* Task statement: Report only the number of lines in the records that contain the word "image".

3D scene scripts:
BEGIN
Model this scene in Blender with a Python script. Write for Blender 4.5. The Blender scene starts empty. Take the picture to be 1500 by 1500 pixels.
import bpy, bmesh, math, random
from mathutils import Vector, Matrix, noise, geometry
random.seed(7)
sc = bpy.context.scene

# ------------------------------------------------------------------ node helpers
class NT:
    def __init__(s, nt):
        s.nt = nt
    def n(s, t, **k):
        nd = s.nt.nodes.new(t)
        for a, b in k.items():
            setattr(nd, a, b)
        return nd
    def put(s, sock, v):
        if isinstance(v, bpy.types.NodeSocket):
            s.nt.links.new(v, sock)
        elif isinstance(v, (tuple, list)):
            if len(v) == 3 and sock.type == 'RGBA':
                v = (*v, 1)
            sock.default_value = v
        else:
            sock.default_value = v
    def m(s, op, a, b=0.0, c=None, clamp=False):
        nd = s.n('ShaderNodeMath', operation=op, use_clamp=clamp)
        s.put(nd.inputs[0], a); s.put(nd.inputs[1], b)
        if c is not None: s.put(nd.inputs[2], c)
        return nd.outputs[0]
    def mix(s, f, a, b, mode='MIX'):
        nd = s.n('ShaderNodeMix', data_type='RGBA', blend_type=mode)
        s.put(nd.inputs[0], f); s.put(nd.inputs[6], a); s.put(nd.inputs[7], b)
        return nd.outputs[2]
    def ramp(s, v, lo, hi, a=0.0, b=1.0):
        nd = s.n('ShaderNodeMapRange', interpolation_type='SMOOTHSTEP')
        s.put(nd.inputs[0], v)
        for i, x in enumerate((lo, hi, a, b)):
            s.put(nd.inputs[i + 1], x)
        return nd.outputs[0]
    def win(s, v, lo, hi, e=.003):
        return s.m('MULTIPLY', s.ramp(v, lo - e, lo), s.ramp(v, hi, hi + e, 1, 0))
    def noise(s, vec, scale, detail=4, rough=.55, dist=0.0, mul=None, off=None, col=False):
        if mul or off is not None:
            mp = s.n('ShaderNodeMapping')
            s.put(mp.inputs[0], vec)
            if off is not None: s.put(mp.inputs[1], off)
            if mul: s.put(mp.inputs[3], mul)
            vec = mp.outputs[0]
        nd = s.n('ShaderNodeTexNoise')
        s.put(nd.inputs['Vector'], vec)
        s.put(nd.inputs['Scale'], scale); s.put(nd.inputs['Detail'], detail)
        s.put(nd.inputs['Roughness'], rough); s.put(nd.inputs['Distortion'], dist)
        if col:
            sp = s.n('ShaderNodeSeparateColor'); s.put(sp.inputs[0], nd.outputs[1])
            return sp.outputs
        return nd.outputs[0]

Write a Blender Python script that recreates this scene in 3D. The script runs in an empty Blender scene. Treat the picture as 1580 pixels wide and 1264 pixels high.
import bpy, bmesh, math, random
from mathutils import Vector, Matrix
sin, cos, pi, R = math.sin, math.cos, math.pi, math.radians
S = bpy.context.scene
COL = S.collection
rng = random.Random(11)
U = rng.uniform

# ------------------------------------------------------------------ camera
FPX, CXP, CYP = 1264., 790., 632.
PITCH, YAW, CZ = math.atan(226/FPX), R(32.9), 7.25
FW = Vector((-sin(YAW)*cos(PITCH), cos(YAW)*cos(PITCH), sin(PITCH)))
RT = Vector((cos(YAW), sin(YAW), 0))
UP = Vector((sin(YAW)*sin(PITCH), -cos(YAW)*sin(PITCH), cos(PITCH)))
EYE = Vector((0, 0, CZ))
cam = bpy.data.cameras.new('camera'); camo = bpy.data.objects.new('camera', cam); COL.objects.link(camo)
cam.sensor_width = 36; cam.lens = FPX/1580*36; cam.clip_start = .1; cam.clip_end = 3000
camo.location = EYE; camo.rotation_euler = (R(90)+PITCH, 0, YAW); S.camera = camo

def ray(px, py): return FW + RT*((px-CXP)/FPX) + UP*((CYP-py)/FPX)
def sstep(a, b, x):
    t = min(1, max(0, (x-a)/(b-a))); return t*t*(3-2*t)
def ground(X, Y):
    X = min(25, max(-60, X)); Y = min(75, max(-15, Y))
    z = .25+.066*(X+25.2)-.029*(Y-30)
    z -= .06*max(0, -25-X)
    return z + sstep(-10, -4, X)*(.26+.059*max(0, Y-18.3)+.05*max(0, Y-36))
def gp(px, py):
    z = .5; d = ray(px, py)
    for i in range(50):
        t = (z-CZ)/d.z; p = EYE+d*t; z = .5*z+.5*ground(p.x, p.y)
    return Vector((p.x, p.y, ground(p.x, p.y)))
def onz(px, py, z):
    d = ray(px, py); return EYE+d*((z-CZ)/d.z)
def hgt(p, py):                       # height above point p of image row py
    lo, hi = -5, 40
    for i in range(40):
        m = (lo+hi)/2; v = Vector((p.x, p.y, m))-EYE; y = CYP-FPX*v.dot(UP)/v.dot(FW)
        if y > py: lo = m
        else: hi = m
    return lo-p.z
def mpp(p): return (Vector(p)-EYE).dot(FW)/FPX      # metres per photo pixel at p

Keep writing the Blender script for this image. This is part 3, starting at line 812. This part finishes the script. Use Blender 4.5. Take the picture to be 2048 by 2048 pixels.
END
* Solution for this exercise: 2